§ **What this task involves**:
The entries below contain a line with "o = bpy.data.objects.new('spandrel_wall', me);" and a line with "lat], 13.2, 14.2)". Retype exactly everything from the first down to the second, both included, and nothing else.

__________

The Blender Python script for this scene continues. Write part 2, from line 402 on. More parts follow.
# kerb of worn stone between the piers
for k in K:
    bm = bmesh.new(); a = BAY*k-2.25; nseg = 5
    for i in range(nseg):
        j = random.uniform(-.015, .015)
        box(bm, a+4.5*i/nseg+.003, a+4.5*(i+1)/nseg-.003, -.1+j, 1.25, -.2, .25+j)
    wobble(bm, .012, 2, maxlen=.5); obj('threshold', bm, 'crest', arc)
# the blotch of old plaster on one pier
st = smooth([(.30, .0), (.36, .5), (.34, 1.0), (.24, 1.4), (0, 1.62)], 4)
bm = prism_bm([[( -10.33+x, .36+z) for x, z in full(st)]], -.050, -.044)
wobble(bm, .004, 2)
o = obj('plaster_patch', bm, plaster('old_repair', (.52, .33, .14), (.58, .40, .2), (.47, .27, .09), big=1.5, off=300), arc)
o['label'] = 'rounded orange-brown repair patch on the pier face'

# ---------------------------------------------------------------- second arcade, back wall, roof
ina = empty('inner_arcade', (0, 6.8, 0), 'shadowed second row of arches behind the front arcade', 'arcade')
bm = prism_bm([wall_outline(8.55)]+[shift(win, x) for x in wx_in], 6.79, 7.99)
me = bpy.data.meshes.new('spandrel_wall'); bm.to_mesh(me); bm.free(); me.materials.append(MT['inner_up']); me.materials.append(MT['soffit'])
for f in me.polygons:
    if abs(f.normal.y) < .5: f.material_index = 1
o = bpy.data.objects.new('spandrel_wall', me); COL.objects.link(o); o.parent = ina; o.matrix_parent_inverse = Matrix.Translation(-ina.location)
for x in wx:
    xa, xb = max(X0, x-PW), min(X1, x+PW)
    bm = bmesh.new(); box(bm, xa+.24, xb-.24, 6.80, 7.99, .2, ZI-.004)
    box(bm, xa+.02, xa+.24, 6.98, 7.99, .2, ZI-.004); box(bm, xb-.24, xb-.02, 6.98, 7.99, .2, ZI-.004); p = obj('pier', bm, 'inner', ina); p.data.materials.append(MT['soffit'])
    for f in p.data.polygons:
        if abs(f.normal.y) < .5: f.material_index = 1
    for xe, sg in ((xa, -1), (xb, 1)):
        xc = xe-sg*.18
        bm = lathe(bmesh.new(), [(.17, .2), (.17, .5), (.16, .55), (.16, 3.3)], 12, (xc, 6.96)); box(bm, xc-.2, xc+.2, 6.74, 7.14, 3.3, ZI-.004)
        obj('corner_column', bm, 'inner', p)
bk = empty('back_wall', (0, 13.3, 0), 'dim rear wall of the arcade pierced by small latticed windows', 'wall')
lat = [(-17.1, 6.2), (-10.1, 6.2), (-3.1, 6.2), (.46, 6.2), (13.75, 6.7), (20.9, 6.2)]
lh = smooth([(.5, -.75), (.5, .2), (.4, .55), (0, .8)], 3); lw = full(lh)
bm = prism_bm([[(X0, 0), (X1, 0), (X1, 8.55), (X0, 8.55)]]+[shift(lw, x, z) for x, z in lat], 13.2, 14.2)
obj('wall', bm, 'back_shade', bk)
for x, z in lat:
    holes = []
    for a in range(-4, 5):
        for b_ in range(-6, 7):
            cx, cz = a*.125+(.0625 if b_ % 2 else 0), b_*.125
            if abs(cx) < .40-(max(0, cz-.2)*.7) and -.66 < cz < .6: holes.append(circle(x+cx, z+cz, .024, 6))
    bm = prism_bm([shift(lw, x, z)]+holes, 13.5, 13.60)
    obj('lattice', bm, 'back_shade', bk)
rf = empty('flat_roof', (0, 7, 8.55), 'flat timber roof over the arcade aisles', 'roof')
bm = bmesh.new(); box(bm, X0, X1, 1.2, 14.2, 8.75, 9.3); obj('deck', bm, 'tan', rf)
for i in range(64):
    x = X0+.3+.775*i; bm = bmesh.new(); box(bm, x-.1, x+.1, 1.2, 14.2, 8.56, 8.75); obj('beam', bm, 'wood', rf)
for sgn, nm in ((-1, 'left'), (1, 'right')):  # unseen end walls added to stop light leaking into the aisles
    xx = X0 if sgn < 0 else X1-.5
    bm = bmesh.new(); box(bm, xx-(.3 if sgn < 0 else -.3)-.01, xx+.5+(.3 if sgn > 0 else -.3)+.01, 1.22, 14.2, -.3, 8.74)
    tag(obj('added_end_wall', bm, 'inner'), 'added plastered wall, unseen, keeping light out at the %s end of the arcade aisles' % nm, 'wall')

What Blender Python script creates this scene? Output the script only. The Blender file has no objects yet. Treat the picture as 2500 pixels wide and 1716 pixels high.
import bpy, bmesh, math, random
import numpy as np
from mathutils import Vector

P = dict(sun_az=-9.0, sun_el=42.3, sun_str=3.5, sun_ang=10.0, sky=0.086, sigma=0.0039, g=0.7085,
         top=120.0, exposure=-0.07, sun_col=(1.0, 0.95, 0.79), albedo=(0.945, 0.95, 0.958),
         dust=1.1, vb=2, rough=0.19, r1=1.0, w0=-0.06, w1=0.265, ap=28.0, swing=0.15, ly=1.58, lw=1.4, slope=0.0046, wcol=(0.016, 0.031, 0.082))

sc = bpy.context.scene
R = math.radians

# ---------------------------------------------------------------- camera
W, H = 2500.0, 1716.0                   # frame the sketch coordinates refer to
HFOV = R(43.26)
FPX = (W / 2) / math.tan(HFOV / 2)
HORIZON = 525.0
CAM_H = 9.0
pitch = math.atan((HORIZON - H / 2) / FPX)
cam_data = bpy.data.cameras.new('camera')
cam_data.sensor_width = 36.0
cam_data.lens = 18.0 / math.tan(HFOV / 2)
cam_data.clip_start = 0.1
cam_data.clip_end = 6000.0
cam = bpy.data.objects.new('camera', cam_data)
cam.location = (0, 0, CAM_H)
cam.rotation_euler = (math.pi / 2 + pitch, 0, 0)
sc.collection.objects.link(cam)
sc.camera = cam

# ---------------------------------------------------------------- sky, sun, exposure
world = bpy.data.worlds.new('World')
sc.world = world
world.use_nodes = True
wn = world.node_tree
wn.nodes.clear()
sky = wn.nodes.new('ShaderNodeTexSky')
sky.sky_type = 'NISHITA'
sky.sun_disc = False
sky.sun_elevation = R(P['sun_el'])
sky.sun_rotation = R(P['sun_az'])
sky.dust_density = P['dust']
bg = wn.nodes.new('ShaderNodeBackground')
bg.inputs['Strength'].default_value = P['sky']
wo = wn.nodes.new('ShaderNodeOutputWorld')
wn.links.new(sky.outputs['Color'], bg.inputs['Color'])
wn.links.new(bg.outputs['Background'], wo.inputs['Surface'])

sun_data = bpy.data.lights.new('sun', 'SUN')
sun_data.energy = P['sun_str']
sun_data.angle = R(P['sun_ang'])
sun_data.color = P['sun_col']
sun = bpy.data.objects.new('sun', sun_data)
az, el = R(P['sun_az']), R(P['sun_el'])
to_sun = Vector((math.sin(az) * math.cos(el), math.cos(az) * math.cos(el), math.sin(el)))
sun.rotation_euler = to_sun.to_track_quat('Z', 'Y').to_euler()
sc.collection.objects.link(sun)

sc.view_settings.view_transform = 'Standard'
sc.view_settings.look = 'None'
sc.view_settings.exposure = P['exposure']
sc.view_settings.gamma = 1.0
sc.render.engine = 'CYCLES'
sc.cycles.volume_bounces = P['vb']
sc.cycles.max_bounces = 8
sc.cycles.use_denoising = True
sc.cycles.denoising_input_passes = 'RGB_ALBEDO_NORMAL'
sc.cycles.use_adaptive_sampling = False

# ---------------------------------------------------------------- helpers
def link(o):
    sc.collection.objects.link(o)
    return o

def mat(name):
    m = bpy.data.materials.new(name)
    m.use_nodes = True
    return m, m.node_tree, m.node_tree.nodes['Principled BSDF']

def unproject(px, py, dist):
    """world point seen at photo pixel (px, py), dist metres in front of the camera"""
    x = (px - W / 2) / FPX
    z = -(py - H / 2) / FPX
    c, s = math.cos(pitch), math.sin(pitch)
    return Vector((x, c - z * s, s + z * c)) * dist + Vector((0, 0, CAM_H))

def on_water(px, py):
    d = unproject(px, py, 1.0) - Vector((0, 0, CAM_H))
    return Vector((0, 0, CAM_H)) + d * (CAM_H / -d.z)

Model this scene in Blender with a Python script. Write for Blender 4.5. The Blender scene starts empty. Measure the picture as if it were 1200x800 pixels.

__________

§ **Output**:
o = bpy.data.objects.new('spandrel_wall', me); COL.objects.link(o); o.parent = ina; o.matrix_parent_inverse = Matrix.Translation(-ina.location)
for x in wx:
    xa, xb = max(X0, x-PW), min(X1, x+PW)
    bm = bmesh.new(); box(bm, xa+.24, xb-.24, 6.80, 7.99, .2, ZI-.004)
    box(bm, xa+.02, xa+.24, 6.98, 7.99, .2, ZI-.004); box(bm, xb-.24, xb-.02, 6.98, 7.99, .2, ZI-.004); p = obj('pier', bm, 'inner', ina); p.data.materials.append(MT['soffit'])
    for f in p.data.polygons:
        if abs(f.normal.y) < .5: f.material_index = 1
    for xe, sg in ((xa, -1), (xb, 1)):
        xc = xe-sg*.18
        bm = lathe(bmesh.new(), [(.17, .2), (.17, .5), (.16, .55), (.16, 3.3)], 12, (xc, 6.96)); box(bm, xc-.2, xc+.2, 6.74, 7.14, 3.3, ZI-.004)
        obj('corner_column', bm, 'inner', p)
bk = empty('back_wall', (0, 13.3, 0), 'dim rear wall of the arcade pierced by small latticed windows', 'wall')
lat = [(-17.1, 6.2), (-10.1, 6.2), (-3.1, 6.2), (.46, 6.2), (13.75, 6.7), (20.9, 6.2)]
lh = smooth([(.5, -.75), (.5, .2), (.4, .55), (0, .8)], 3); lw = full(lh)
bm = prism_bm([[(X0, 0), (X1, 0), (X1, 8.55), (X0, 8.55)]]+[shift(lw, x, z) for x, z in lat], 13.2, 14.2)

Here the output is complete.